WHAT IS NEEDED:
Find the lines with the string "this" and return them.

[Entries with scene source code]
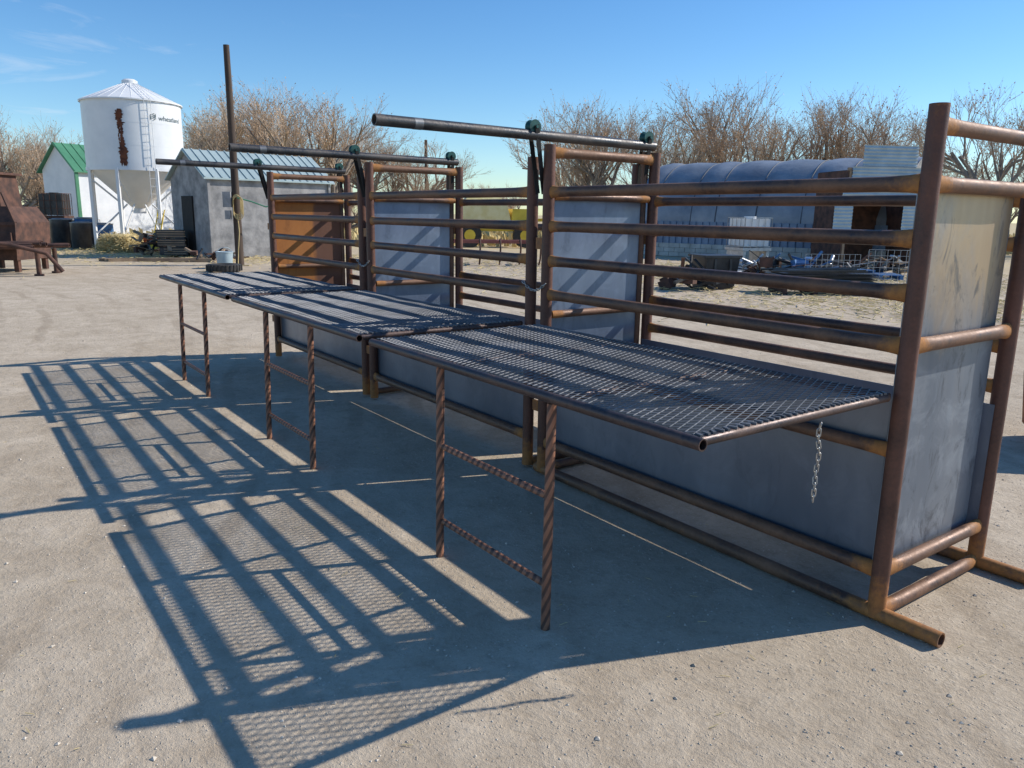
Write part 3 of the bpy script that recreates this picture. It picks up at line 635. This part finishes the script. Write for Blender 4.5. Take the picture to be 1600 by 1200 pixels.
# ------------------------------------------------------------------ trees
def treemeshes(seed,h,spread):
    R=random.Random(seed); tk=MB(); cr=MB()
    def rnd(d,a):
        v=Vector((R.gauss(0,1),R.gauss(0,1),R.gauss(0,1))); v=(v-d*v.dot(d)).normalized(); return (d*math.cos(a)+v*math.sin(a)).normalized()
    def grow(p,d,l,r,lv):
        pts=[p];dd=d.copy()
        for s in range(3):
            dd=(dd+Vector((R.gauss(0,.10),R.gauss(0,.10),R.gauss(.045,.07)))).normalized(); pts.append(pts[-1]+dd*l/3)
        if lv<3: tk.tube(pts,[r,r*.86,r*.74,r*.6],7 if lv<2 else 5,cap=False)
        else: cr.tube(pts[::1] if lv<4 else [pts[0],pts[3]],[r,r*.8,r*.65,r*.45] if lv<4 else [r*.9,r*.38],3,cap=False,mat=0,smooth=False)
        if lv>=5:
            for _ in range(2 if R.random()<.35 else 1):
                q=pts[0].lerp(pts[3],R.uniform(.2,1)); a=Vector((R.gauss(0,1),R.gauss(0,1),R.gauss(0,1))).normalized()*R.uniform(.03,.06); b_=Vector((R.gauss(0,1),R.gauss(0,1),R.gauss(0,1))).normalized()*.033
                cr.add([q,q+a,q+a+b_,q+b_],[(0,1,2,3)],1)
            return
        k=[5,4,4,4,4][lv]
        for i in range(k):
            t=R.uniform(.3,1) if lv else R.uniform(.55,1); q=pts[0].lerp(pts[3],t) if lv else pts[3].lerp(pts[1],R.random()*.9)
            ang=R.uniform(.33,.8)*(spread if lv<2 else 1.08)
            nd=rnd(dd,ang); nd=(nd+Vector((0,0,.22))).normalized()
            grow(q,nd,l*R.uniform(.60,.82)*(1.25 if lv==0 else 1),r*[.55,.52,.42,.47,.6][lv],lv+1)
    grow(Vector((0,0,-.1)),Vector((R.gauss(0,.05),R.gauss(0,.05),1)).normalized(),h*.22,h*.018,0)
    return tk.mesh('trunk',['bark']),cr.mesh('crown',['twig','bud'])
TREES=[treemeshes(31+k,9,1.0+.1*k) for k in range(5)]
def topz(me): return max(v.co.z for v in me.vertices)
TZ=[topz(t[1]) for t in TREES]
def tree(D,S,h,k,R):
    T=thing('bare_tree',R.choice(['leafless tree with orange brown budding twigs','leafless spreading tree with tan branches']),'tree',G(D,S),R.uniform(0,6.28),group='leafless trees around the yard')
    s=h/TZ[k]; q=R.uniform(.88,1.08)*(1 if h>6 else 1.3); T.scale=(s*q,s*q,s)
    part('trunk',None,None,T,me=TREES[k][0]); part('crown',None,None,T,me=TREES[k][1])
R=random.Random(77)
def row(x0,x1,D,y0,y1,n,jit=.04):
    for i in range(n):
        px=x0+(x1-x0)*(i+.5)/n+R.uniform(-1,1)*(x1-x0)/n*.35; DD=D*(1+R.uniform(-jit,jit)); ty=R.uniform(y0,y1)
        tree(DD,(px-800)/1243*DD,1.656+(322+.0156*px-ty)*DD/1272,R.randrange(5),R)
row(-60,115,50,160,200,4); row(-60,130,66,200,225,3)
row(295,525,50,112,155,5); row(270,560,62,155,195,4); row(575,670,56,185,225,3)
row(860,1400,50,106,160,9); row(830,1440,64,155,200,5); row(1510,1720,42,105,160,3); row(1440,1700,62,190,230,3)
row(120,280,72,230,260,3); row(660,830,95,280,300,4)
row(-60,700,54,262,285,6,.08); row(820,1600,56,240,275,6,.08)
# ------------------------------------------------------------------ dry grass belt
mb=MB(); R=random.Random(5)
for k in range(9000):
    D=R.uniform(40,75); S=R.uniform(-.75,.75)*D; p=G(D,S); hgt=R.uniform(.2,.7); a=R.uniform(0,3.14); w=Vector((math.cos(a),math.sin(a),0))*R.uniform(.05,.2)
    mb.add([p-w,p+w,p+w*1.3+Vector((R.gauss(0,.1),0,hgt)),p-w*.4+Vector((0,R.gauss(0,.1),hgt*.8))],[(0,1,2,3)])
solo('dry_grass',mb,['straw'],(0,0,0),'dry yellow grass at the foot of the trees','grass',kind='stuff')
# ------------------------------------------------------------------ camera, sun, sky
R0=RT; F=Vector((math.cos(PITCH)*math.cos(YAW),math.cos(PITCH)*math.sin(YAW),-math.sin(PITCH))); U=R0.cross(F)
R2=R0*math.cos(ROLL)+U*math.sin(ROLL); U2=U*math.cos(ROLL)-R0*math.sin(ROLL)
cd=bpy.data.cameras.new('camera'); cd.sensor_width=36; cd.lens=36*1214.1/1600; cd.clip_end=3000; cd.clip_start=.05
co=bpy.data.objects.new('camera',cd); m=Matrix((R2,U2,-F)).transposed().to_4x4(); m.translation=CAM; co.matrix_world=m; C.objects.link(co); bpy.context.scene.camera=co
ld=bpy.data.lights.new('sun','SUN'); ld.energy=5.0; ld.angle=math.radians(.5); ld.color=(1,.94,.85)
lo=bpy.data.objects.new('sun',ld); dirv=Vector((math.cos(SEL)*math.cos(SAZ),math.cos(SEL)*math.sin(SAZ),-math.sin(SEL))); lo.rotation_euler=dirv.to_track_quat('-Z','Y').to_euler(); lo.location=(0,-10,20); C.objects.link(lo)
w=bpy.data.worlds.new('World'); bpy.context.scene.world=w; w.use_nodes=True; nt=w.node_tree; bg=nt.nodes['Background']
sk=N(nt,'ShaderNodeTexSky'); sk.sky_type='NISHITA'; sk.sun_disc=False; sk.sun_elevation=SEL; sk.sun_rotation=math.atan2(-dirv.x,-dirv.y); sk.altitude=300; sk.air_density=1.0; sk.dust_density=.15; sk.ozone_density=1.8
hs=N(nt,'ShaderNodeHueSaturation'); hs.inputs['Saturation'].default_value=1.25; nt.links.new(sk.outputs[0],hs.inputs['Color'])
tint=mix(nt,1.0,hs.outputs[0],(.77,.92,1.05),'MULTIPLY')
tc=N(nt,'ShaderNodeTexCoord'); mp=N(nt,'ShaderNodeMapping'); mp.inputs['Scale'].default_value=(1.5,1.5,6); nt.links.new(tc.outputs['Generated'],mp.inputs[0])
cf=noise(nt,mp.outputs[0],3.2,8,.62,1.2)
sp=N(nt,'ShaderNodeVectorMath',operation='DOT_PRODUCT'); sp.inputs[1].default_value=(math.cos(YAW+.7),math.sin(YAW+.7),.25); nt.links.new(tc.outputs['Generated'],sp.inputs[0])
cm=math_(nt,'MULTIPLY',ramp(nt,cf,[(.56,0.),(.78,.4)]),ramp(nt,sp.outputs['Value'],[(.9,0.),(1.0,1.)]))
cl=mix(nt,cm,tint,(6,6.3,6.8)); nt.links.new(cl,bg.inputs[0]); bg.inputs[1].default_value=.148
sc=bpy.context.scene; sc.view_settings.view_transform='Standard'; sc.view_settings.look='None'; sc.view_settings.exposure=0
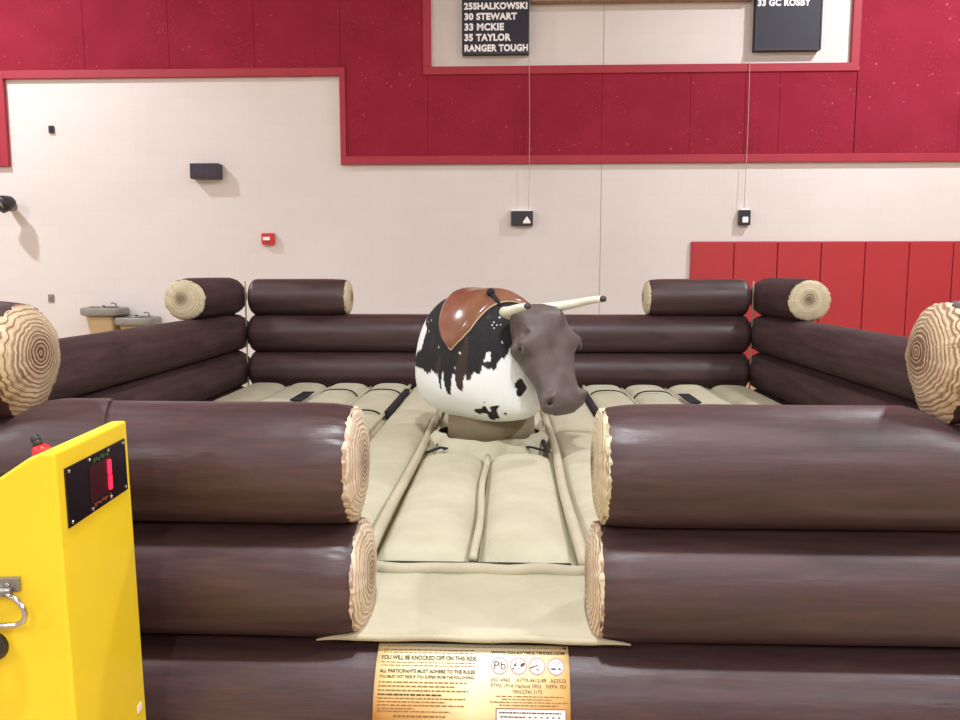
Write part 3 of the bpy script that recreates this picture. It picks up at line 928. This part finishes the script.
# ------------------------------------------------------------------ mechanical bull
def sp(v_, e_): return math.copysign(abs(v_) ** e_, v_)
HL = .585
def body(u, ph, off=0.0):
    x = HL * math.sin(u * PI / 2)
    a = abs(x) / HL
    ex = max(0, 1 - a ** 2.7) ** .5
    W = .37 * ex * (1 - .10 * max(0, x / HL))
    zc = .83 + .05 * max(0, x / HL)
    T = (.545 - .015 * (x / HL) - .075 * min(1, max(0, (x - .16) / .26)) ** 1.5) * ex ** (.8 if x < 0 else .62)
    B = .295 * ex ** .25
    c_, s_2 = math.cos(ph), math.sin(ph)
    W2, T2, B2 = W + off, T + off, B + off
    if s_2 >= 0: return Vector((x, W2 * sp(c_, .88), zc + T2 * sp(s_2, .95)))
    yb = W2 * (c_ if abs(c_) > .999 else sp(c_, .82))
    return Vector((x, yb, zc + B2 * sp(s_2, .88)))
BX, BY_, BTH = -.185, 5.13, math.radians(32)
bull = thing('mechanical_bull', 'mechanical bull with black and white cowhide body, brown head and leather saddle', 'mechanical bull', (BX, BY_, 0), BTH - PI / 2)
NU, NP = 200, 300
v1, f1 = grid(lambda u, vv: body(2 * u - 1, 2 * PI * vv), NU, NP, True)
me = fixn(mesh(v1, f1))
ca = me.color_attributes.new('hide', 'FLOAT_COLOR', 'POINT')
BLK, WHT = (*srgb(26, 25, 30), 1), (*srgb(246, 249, 246), 1)
BRN = (*srgb(58, 42, 40), 1)
def nz(x, y, z): return noise.noise(Vector((x, y, z)))
def pw(a, tab):
    if a <= tab[0][0]: return tab[0][1]
    for i in range(1, len(tab)):
        if a <= tab[i][0]:
            f_ = (a - tab[i-1][0]) / (tab[i][0] - tab[i-1][0]); return tab[i-1][1] + (tab[i][1] - tab[i-1][1]) * f_
    return tab[-1][1]
# lower edge of the black, ragged with drips: (distance along the body, height)
FR = [(-.6,.86),(-.18,.88),(-.05,.855),(0,.885),(.05,.865),(.078,.868),(.092,.79),(.112,.775),(.122,.86),(.138,.885),(.15,.80),(.168,.752),(.20,.748),(.218,.82),(.232,.885),(.252,.89),(.262,.82),(.285,.785),(.312,.79),
      (.322,.86),(.335,.89),(.345,.855),(.37,.85),(.382,.89),(.40,.915),(.41,.895),(.43,.90),(.44,.97),(.452,1.03),(.468,1.035),(.478,.97),(.485,.93),(.503,.935),(.51,.98),(.518,1.0),(.53,.985),(.54,1.05)]
SPOTS = [(.463, -.21, .952, .03, .06, .026), (.385, -.12, .69, .10, .14, .075), (.545, -.06, .83, .05, .04, .055), (.37, -.255, .905, .022, .03, .026), (.05, .22, .62, .1, .1, .08), (-.3, -.1, .6, .1, .1, .06)]
cols = []
for vtx in me.vertices:
    x, y, z = vtx.co
    arc = x * 1.0 + (0.0 if y < 0 else 3.0)
    zb = pw(x + .006 * nz(z * 22, arc * 9, 4), FR) + .010 * nz(x * 60, y * 60, z * 20)
    frontz = .53 + .025 * nz(z * 9, y * 6, 2) - max(0, z - 1.2) * .75 + .006 * nz(x * 50, y * 50, z * 50)
    rear = pw(z, [(.9, -.40), (.97, -.30), (1.0, -.195), (1.13, -.18), (1.18, -.3), (1.3, -.5)]) + .008 * nz(z * 40, y * 9, 1)
    blk = z > zb and x < frontz and x > rear
    for (cx, cy, cz, ax, ay, az) in SPOTS:
        q = ((x - cx) / ax) ** 2 + ((y - cy) / ay) ** 2 + ((z - cz) / az) ** 2
        if q < 1 + 1.2 * nz(x * 22, y * 22, z * 22): blk = True
    if blk and nz(x * 30, y * 30, z * 60 + 9) > .72: cols.append(WHT)
    elif blk: cols.append(BLK if nz(x * 12, y * 12, z * 5) < .38 else BRN)
    else: cols.append(WHT)
for i, c_ in enumerate(cols): ca.data[i].color = c_
obj('hide_body', me, M_hide, bull)

# saddle: a patch of the back, pointed on both flanks
SD = [(0, -.19, .335), (15, -.18, .335), (35, -.10, .33), (51, -.02, .315), (61, .06, .275), (68, .15, .225), (71, .195, .205)]
def sd(d):
    d = abs(d)
    for i in range(1, len(SD)):
        if d <= SD[i][0]:
            f_ = (d - SD[i-1][0]) / (SD[i][0] - SD[i-1][0])
            return SD[i-1][1] + (SD[i][1] - SD[i-1][1]) * f_, SD[i-1][2] + (SD[i][2] - SD[i-1][2]) * f_
    return SD[-1][1:]
def sdp(dg, fx, off=.022):
    lo, hi = sd(dg); x = lo + (hi - lo) * fx
    u = math.asin(max(-1, min(1, x / HL))) * 2 / PI
    edge = min(1, min(fx, 1 - fx) / .12, (71 - abs(dg)) / 8)
    o_ = .004 + off * max(0, edge) ** .5
    # raised cantle and swell
    o_ += .010 * math.exp(-((fx - .04) / .12) ** 2) * math.exp(-(dg / 40) ** 2) + .006 * math.exp(-((fx - .95) / .09) ** 2) * math.exp(-(dg / 28) ** 2)
    return body(u, PI / 2 + math.radians(dg), o_)
v1, f1 = grid(lambda a, b: sdp(-71 + 142 * a, b), 90, 36)
sad = obj('saddle', fixn(mesh(v1, f1)), M_saddle, bull)
sm = sad.modifiers.new('s', 'SOLIDIFY'); sm.thickness = .01; sm.offset = -1
loop = [sdp(-71 + 142 * i / 60, 0) for i in range(61)] + [sdp(71 - 142 * i / 60, 1) for i in range(61)]
loop.append(loop[0])
v1, f1 = tube(loop, .0055, 8); obj('piping', fixn(mesh(v1, f1)), M_piping, sad)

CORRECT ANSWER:
Write part 3 of the bpy script that recreates this picture. It picks up at line 635. This part finishes the script. Write for Blender 4.5. Take the picture to be 1600 by 1200 pixels.
Write part 3 of the bpy script that recreates this picture. It picks up at line 928. This part finishes the script.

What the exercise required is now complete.